5. The method according to claim 1, wherein the regression process is performed by an engine control unit.

6. The method according to claim 1, wherein the regression process uses unfiltered measurements from step a) and step b).

7. An engine control unit for approximating a stored pilot control map of a pressure control valve of a common-rail pump to the effective pilot control map of the pressure control valve, comprising

a first data storage area for a pilot control map that maps a desired pressure on a control current of the pressure control valve,

a second data storage area for a measured point, especially a measured pressure,

wherein the engine control unit comprises a processor that is programmed in such a way that it adapts a pilot control map stored in the first data storage area by means of a regression process that includes a measured point stored in a second data storage area, and

wherein the engine control unit is operable to

a) measure the pressure in the rail;

b) determine the control current of the pressure control valve; and

c) adapt the stored pilot control map by means of a regression process including the pressure measured in a) and the control current measured in b).

8. The engine control unit according to claim 7, wherein the engine control unit comprises a processor that is programmed in such a way that the second data storage area is described by a new measured point and the regression process is iterated.

9. The engine control unit according to claim 7, wherein the stored pilot control map is an analytical function, a sum of analytical functions, a polynomial, especially a third-grade polynomial, a sum of finite elements, a sum of b-spline functions, a sum of linear functions by sections or a table.

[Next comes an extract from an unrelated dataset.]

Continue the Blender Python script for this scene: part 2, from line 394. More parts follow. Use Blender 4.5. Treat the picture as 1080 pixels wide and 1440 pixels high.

10. The engine control unit according to claim 7, wherein the engine control unit comprises a processor that is programmed in such a way that step b) and/or step c) is/are carried out during a non steady-state condition of the common-rail pump.

11. The engine control unit according to claim 7, wherein the engine control unit comprises a processor that is programmed in such a way that the regression process uses unfiltered measurements from step a) and step b).

12. A method for approximating a stored pilot control map of a pressure control valve of a common-rail pump to the effective pilot control map of the pressure control valve, the method comprising the steps of:

measuring the pressure in the rail;

determining the control current of the pressure control valve; and

adapting the stored pilot control map by means of a regression process including the measured pressure and the control current.

13. The method according to claim 12, wherein the process steps are iterated.

14. The method according to claim 12, wherein the stored pilot control map is an analytical function, a sum of analytical functions, a polynomial, especially a third-grade polynomial, a sum of finite elements, a sum of b-spline functions, a sum of linear functions by sections or a table.

15. The method according to claim 12, wherein measuring and/or adaptation is/are performed during a non steady-state condition of the common-rail pump.

16. The method according to claim 12, wherein the regression process is performed by an engine control unit.

17. The method according to claim 12, wherein the regression process uses unfiltered measurements.